───── Provided material

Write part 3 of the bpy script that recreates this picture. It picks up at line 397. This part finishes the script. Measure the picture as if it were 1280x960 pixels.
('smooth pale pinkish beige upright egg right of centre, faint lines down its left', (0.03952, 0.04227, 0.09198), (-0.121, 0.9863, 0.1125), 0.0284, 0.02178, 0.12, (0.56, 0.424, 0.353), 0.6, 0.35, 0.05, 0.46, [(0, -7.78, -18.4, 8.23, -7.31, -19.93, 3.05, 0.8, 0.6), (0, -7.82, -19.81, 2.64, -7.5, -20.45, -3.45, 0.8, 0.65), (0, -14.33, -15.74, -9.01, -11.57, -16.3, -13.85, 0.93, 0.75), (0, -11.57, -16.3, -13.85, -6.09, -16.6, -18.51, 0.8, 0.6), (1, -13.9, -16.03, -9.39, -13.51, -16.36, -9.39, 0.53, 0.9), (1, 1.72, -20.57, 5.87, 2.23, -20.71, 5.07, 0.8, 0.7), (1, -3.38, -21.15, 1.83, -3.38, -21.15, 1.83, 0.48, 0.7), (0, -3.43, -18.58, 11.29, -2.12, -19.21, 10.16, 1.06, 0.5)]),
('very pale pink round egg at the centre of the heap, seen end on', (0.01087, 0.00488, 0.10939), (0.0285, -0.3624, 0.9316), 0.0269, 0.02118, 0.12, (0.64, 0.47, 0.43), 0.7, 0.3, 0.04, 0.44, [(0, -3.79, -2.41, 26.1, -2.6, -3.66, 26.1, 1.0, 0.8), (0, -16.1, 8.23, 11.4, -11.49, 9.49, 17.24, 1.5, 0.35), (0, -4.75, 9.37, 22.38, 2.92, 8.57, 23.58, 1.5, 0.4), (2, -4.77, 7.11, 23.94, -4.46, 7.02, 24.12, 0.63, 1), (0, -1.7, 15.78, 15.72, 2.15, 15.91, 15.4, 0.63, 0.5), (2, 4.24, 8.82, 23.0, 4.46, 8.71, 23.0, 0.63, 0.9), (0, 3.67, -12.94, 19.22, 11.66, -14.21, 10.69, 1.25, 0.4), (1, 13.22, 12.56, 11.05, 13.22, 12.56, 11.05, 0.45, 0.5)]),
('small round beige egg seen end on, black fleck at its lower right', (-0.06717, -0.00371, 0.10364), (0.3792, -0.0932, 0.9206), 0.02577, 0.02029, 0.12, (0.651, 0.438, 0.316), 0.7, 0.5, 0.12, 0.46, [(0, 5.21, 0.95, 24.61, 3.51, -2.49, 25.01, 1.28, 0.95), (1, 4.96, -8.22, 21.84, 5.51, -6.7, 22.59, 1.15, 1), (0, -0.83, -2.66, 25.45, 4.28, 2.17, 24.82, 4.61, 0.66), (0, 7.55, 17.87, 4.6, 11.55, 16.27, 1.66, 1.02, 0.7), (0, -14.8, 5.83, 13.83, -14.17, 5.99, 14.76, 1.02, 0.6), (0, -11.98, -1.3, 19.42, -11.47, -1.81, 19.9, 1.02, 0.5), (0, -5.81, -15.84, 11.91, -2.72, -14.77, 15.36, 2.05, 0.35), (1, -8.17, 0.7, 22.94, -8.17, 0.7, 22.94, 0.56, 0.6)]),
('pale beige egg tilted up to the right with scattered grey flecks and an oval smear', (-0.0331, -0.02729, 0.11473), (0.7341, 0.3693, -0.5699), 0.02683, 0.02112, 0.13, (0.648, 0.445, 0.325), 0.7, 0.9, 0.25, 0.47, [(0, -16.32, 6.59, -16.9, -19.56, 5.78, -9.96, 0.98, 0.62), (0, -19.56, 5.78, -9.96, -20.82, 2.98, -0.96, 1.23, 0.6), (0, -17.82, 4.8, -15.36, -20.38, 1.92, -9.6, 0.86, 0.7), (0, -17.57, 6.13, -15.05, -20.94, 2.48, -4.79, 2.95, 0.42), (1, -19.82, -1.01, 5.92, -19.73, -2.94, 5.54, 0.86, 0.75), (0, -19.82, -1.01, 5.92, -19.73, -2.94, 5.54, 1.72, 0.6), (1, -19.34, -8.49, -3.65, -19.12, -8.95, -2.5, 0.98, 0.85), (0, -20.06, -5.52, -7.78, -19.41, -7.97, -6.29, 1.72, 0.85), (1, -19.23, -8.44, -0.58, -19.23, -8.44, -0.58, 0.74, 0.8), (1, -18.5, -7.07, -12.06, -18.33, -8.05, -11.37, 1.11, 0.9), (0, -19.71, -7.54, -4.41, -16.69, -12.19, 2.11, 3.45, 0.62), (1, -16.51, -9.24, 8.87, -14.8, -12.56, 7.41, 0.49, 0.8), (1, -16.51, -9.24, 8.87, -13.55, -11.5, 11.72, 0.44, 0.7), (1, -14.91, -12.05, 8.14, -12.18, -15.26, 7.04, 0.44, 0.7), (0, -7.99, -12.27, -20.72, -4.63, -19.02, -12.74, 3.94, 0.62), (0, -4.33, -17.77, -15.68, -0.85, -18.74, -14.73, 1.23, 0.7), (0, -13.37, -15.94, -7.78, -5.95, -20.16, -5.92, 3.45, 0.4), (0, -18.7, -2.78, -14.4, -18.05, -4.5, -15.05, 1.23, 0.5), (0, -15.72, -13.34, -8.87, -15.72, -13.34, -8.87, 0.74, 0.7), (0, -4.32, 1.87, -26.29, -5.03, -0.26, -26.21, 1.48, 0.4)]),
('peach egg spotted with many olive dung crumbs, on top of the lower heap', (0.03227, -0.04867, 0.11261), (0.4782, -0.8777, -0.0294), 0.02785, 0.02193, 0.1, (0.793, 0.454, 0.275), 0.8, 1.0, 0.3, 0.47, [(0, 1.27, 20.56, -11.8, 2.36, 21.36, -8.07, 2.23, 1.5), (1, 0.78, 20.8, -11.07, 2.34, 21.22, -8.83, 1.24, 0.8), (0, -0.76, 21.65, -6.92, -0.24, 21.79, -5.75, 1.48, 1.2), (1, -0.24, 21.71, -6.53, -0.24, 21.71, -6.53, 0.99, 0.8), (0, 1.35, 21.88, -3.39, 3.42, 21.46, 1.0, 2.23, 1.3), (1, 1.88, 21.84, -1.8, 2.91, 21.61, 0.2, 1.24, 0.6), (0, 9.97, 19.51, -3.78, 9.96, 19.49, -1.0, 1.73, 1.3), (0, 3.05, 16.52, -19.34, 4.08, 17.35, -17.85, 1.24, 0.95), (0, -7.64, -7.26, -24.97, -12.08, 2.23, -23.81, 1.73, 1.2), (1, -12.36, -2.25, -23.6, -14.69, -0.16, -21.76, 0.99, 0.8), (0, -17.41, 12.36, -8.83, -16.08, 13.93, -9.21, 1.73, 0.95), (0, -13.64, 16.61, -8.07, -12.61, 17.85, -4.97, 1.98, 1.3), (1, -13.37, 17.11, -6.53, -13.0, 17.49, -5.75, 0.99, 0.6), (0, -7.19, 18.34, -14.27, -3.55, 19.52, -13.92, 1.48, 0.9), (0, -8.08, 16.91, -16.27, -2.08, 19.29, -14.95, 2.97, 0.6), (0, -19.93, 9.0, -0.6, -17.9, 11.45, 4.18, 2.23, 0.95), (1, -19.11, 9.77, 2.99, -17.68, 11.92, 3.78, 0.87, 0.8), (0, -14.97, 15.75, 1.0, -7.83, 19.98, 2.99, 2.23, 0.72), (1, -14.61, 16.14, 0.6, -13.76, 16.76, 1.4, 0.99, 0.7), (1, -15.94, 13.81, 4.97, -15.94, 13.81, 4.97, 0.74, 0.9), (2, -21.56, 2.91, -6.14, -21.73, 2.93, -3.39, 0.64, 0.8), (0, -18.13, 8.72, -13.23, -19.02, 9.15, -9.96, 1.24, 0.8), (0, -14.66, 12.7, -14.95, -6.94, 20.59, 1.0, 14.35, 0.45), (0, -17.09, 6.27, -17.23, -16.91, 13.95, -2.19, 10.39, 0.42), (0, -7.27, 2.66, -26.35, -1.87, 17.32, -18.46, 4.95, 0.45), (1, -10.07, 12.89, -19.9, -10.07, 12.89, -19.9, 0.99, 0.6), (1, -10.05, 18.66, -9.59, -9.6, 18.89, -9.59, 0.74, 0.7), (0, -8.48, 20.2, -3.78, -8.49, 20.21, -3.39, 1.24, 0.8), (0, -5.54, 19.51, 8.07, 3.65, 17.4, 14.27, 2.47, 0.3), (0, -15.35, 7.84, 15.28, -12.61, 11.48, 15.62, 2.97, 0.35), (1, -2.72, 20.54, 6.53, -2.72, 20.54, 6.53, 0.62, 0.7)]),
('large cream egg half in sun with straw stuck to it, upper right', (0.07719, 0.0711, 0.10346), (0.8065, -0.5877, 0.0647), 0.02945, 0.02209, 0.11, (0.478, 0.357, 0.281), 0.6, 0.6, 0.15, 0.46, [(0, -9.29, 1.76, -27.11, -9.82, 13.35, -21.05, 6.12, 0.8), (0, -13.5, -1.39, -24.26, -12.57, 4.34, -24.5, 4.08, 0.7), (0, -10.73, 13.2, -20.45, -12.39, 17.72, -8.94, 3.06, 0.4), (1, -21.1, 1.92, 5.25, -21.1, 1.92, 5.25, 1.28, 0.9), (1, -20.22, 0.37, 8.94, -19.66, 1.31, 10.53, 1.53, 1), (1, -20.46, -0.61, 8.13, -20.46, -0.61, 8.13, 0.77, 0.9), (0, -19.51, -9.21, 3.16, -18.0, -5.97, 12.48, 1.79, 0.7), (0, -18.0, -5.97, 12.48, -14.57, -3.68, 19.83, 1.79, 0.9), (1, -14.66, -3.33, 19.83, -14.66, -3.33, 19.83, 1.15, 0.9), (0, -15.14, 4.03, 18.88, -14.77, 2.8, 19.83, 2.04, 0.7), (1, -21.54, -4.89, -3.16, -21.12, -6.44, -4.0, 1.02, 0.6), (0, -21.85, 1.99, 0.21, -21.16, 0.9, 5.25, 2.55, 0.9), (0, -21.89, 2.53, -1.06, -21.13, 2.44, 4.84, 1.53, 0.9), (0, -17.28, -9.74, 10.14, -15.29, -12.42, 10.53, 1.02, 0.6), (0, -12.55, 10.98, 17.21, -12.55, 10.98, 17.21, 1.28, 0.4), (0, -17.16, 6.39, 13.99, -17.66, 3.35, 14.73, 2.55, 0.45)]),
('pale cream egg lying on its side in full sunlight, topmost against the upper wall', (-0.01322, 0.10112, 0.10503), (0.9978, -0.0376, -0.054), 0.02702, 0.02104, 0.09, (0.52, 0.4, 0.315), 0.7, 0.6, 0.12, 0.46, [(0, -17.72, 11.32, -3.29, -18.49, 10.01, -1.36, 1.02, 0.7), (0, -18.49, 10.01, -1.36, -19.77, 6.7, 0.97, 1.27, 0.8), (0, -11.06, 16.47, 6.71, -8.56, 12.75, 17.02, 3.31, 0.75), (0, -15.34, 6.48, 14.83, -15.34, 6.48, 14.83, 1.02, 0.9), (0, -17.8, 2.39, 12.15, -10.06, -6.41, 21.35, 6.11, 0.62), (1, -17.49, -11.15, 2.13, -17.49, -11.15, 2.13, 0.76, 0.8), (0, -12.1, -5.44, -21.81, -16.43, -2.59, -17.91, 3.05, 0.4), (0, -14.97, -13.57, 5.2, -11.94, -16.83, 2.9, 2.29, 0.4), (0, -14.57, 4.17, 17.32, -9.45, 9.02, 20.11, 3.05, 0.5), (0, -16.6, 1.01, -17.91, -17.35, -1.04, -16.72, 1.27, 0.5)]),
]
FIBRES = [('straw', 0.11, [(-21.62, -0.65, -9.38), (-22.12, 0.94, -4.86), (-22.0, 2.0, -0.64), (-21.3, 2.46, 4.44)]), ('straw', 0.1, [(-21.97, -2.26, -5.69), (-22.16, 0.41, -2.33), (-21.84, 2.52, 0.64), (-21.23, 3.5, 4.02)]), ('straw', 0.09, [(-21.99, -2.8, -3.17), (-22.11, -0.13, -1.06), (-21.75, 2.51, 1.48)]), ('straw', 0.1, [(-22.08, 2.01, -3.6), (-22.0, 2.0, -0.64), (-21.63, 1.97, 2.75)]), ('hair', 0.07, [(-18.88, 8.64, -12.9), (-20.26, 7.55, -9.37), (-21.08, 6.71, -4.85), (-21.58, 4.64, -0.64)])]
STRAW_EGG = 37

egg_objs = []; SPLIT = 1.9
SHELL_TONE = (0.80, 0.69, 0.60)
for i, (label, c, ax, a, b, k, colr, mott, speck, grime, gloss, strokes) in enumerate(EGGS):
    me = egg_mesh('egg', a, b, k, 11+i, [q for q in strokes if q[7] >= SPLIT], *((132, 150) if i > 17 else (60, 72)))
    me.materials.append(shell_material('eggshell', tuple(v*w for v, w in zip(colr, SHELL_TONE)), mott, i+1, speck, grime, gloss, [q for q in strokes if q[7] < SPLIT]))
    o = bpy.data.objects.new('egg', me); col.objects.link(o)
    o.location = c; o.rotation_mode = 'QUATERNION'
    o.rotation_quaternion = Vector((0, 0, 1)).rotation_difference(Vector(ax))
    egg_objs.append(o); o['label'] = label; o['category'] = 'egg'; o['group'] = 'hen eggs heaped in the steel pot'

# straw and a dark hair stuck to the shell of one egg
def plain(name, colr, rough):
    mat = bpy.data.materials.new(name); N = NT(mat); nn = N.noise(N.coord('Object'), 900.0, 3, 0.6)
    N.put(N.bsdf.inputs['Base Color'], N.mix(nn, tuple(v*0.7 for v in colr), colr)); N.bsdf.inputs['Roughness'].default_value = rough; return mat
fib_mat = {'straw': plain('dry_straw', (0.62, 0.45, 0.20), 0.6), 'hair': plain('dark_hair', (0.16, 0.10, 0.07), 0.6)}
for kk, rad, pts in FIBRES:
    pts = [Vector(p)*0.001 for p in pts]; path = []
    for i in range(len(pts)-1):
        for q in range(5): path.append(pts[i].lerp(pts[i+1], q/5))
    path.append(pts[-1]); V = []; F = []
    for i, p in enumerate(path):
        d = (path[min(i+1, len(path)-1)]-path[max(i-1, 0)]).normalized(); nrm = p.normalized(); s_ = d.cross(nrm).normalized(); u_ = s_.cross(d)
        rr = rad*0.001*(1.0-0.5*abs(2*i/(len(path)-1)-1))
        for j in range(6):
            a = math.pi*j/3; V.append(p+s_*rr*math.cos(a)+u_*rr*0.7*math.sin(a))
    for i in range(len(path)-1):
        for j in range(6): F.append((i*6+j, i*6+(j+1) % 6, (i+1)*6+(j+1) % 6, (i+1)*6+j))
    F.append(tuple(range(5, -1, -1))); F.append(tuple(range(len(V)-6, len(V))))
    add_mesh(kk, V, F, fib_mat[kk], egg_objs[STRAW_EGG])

──────────
───── Provided material

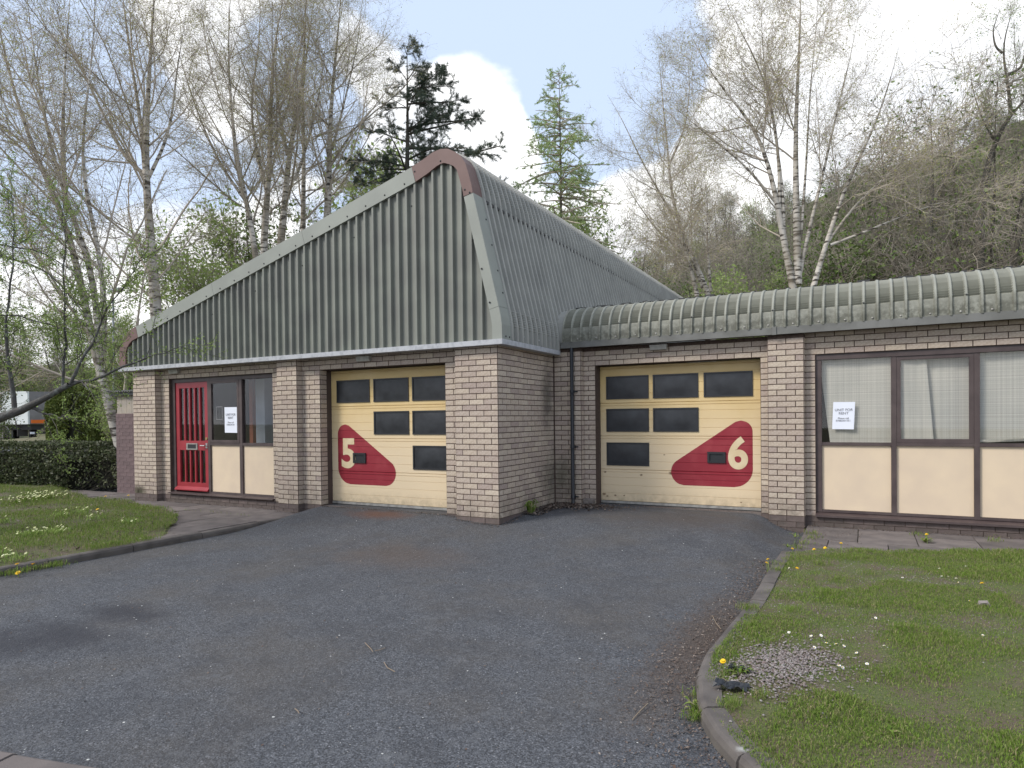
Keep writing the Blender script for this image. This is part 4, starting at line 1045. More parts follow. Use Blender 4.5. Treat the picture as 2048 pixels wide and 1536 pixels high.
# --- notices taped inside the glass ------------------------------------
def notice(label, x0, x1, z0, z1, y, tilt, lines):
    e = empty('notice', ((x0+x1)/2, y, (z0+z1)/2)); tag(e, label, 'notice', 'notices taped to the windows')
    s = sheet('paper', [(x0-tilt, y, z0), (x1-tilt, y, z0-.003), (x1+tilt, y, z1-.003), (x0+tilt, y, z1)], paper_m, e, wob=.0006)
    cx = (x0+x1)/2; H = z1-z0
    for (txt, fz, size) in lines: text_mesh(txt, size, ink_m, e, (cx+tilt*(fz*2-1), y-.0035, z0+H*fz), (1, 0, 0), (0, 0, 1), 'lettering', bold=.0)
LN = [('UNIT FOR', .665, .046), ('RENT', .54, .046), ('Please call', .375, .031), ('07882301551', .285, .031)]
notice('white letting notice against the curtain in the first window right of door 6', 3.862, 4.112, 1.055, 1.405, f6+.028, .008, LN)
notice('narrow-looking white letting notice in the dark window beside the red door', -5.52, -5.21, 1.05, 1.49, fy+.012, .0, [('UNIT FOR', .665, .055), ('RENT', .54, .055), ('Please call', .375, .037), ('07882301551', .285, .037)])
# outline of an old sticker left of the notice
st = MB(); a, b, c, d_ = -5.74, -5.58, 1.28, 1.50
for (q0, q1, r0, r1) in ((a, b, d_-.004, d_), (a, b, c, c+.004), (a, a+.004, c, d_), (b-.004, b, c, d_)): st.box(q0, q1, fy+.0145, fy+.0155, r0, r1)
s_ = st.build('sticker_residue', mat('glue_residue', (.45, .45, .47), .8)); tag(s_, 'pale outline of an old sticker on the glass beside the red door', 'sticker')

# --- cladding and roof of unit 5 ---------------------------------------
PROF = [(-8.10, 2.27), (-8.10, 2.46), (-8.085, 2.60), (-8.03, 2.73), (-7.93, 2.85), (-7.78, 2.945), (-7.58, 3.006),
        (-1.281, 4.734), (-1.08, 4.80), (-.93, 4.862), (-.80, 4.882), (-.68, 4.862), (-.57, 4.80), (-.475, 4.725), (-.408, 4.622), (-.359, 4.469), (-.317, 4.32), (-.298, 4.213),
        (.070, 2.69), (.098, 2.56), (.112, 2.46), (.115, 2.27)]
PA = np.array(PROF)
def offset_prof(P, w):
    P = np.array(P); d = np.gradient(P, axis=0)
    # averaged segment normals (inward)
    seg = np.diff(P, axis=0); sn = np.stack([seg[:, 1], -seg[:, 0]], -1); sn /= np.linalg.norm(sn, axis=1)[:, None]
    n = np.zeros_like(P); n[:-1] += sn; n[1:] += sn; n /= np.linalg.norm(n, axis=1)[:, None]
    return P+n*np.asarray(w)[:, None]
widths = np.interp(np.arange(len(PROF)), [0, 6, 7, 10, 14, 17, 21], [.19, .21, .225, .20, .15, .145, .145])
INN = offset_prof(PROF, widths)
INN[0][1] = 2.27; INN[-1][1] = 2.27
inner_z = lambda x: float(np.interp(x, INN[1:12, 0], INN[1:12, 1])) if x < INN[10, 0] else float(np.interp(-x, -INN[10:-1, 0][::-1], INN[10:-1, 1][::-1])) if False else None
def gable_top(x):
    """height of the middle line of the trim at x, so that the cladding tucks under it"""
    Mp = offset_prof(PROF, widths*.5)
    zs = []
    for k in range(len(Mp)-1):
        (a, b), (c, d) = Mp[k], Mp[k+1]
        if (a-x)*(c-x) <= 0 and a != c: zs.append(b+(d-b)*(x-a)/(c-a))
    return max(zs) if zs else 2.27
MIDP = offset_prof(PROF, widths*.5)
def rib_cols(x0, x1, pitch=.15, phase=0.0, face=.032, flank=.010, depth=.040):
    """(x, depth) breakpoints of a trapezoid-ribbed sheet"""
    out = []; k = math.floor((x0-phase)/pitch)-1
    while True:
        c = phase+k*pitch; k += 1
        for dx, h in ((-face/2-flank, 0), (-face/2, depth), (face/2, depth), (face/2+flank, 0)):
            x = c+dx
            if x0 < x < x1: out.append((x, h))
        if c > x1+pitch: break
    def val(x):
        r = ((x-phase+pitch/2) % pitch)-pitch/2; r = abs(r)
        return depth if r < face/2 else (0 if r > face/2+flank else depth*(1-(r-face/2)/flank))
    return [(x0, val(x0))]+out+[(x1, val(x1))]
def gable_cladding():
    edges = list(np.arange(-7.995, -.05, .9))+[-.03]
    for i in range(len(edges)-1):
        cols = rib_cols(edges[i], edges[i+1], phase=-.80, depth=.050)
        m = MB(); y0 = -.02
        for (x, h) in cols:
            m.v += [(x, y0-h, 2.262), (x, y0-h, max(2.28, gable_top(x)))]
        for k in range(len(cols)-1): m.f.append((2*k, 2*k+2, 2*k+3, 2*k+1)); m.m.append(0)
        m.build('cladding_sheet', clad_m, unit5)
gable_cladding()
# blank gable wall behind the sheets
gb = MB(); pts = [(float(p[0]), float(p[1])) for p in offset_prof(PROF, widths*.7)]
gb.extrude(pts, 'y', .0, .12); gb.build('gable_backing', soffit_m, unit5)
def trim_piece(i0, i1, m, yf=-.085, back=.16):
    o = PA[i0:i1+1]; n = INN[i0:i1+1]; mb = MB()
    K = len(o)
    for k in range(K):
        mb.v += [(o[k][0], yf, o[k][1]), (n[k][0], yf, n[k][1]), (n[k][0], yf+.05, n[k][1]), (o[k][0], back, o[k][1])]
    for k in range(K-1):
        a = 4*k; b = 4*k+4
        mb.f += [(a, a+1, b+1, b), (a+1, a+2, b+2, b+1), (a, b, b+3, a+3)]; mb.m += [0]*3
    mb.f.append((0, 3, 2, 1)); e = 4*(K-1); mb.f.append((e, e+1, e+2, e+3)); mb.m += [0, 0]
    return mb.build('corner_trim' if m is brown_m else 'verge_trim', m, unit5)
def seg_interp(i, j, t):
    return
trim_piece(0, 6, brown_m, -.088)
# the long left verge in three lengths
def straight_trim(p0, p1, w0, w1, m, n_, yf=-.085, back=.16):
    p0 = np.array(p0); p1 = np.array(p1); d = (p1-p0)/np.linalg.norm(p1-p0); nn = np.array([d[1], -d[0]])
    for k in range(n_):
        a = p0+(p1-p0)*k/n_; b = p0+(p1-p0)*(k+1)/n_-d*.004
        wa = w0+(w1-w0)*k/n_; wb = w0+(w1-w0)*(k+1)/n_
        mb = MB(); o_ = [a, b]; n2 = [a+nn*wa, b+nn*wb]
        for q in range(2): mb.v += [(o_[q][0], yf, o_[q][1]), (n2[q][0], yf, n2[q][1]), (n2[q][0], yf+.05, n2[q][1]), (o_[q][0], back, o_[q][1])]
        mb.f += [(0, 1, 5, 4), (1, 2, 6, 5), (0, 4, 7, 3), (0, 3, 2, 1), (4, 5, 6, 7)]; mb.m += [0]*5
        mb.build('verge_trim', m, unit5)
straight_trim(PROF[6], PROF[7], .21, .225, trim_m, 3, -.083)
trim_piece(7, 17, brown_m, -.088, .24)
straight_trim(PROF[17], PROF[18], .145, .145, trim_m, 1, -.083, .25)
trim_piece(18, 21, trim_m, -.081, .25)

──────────
───── Provided material

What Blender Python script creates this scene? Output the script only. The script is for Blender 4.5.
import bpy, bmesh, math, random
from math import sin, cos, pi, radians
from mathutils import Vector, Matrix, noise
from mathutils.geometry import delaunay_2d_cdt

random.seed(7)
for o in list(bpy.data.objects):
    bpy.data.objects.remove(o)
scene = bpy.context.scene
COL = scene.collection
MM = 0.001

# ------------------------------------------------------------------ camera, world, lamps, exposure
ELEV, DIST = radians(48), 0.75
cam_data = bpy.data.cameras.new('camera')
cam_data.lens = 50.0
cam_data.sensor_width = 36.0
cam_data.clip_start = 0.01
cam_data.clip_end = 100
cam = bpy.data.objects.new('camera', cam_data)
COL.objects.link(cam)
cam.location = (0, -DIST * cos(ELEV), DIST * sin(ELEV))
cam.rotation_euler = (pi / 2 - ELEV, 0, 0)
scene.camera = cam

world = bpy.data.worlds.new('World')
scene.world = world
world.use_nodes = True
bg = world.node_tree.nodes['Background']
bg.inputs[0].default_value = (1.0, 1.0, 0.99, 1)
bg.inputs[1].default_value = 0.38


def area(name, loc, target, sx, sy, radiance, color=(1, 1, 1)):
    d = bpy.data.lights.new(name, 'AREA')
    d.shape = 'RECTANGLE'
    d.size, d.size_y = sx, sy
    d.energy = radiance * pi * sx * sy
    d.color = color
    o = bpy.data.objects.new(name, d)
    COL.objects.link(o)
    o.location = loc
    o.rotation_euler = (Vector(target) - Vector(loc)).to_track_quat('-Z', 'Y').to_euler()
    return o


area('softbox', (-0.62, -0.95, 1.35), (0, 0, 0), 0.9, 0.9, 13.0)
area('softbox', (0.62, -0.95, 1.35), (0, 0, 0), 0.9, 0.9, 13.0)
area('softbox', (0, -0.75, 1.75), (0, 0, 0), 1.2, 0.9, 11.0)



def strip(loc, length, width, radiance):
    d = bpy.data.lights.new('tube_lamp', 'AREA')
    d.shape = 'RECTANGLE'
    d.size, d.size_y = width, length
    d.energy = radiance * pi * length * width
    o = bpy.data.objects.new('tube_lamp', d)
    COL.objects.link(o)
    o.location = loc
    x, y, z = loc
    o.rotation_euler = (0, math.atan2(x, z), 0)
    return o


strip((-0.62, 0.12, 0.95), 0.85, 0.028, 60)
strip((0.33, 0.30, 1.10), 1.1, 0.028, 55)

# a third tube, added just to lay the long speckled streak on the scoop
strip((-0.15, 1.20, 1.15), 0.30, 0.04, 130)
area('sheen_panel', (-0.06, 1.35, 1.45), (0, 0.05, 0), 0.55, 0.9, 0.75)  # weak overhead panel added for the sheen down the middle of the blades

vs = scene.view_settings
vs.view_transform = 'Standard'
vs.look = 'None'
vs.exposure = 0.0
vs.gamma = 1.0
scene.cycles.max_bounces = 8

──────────

Reproduce verbatim the lines above, from the line with "grime, gloss, strokes)" through the line with "add_mesh(kk, V, F, fib_mat[kk], egg_objs[STRAW_EGG])".

for i, (label, c, ax, a, b, k, colr, mott, speck, grime, gloss, strokes) in enumerate(EGGS):
    me = egg_mesh('egg', a, b, k, 11+i, [q for q in strokes if q[7] >= SPLIT], *((132, 150) if i > 17 else (60, 72)))
    me.materials.append(shell_material('eggshell', tuple(v*w for v, w in zip(colr, SHELL_TONE)), mott, i+1, speck, grime, gloss, [q for q in strokes if q[7] < SPLIT]))
    o = bpy.data.objects.new('egg', me); col.objects.link(o)
    o.location = c; o.rotation_mode = 'QUATERNION'
    o.rotation_quaternion = Vector((0, 0, 1)).rotation_difference(Vector(ax))
    egg_objs.append(o); o['label'] = label; o['category'] = 'egg'; o['group'] = 'hen eggs heaped in the steel pot'

# straw and a dark hair stuck to the shell of one egg
def plain(name, colr, rough):
    mat = bpy.data.materials.new(name); N = NT(mat); nn = N.noise(N.coord('Object'), 900.0, 3, 0.6)
    N.put(N.bsdf.inputs['Base Color'], N.mix(nn, tuple(v*0.7 for v in colr), colr)); N.bsdf.inputs['Roughness'].default_value = rough; return mat
fib_mat = {'straw': plain('dry_straw', (0.62, 0.45, 0.20), 0.6), 'hair': plain('dark_hair', (0.16, 0.10, 0.07), 0.6)}
for kk, rad, pts in FIBRES:
    pts = [Vector(p)*0.001 for p in pts]; path = []
    for i in range(len(pts)-1):
        for q in range(5): path.append(pts[i].lerp(pts[i+1], q/5))
    path.append(pts[-1]); V = []; F = []
    for i, p in enumerate(path):
        d = (path[min(i+1, len(path)-1)]-path[max(i-1, 0)]).normalized(); nrm = p.normalized(); s_ = d.cross(nrm).normalized(); u_ = s_.cross(d)
        rr = rad*0.001*(1.0-0.5*abs(2*i/(len(path)-1)-1))
        for j in range(6):
            a = math.pi*j/3; V.append(p+s_*rr*math.cos(a)+u_*rr*0.7*math.sin(a))
    for i in range(len(path)-1):
        for j in range(6): F.append((i*6+j, i*6+(j+1) % 6, (i+1)*6+(j+1) % 6, (i+1)*6+j))
    F.append(tuple(range(5, -1, -1))); F.append(tuple(range(len(V)-6, len(V))))
    add_mesh(kk, V, F, fib_mat[kk], egg_objs[STRAW_EGG])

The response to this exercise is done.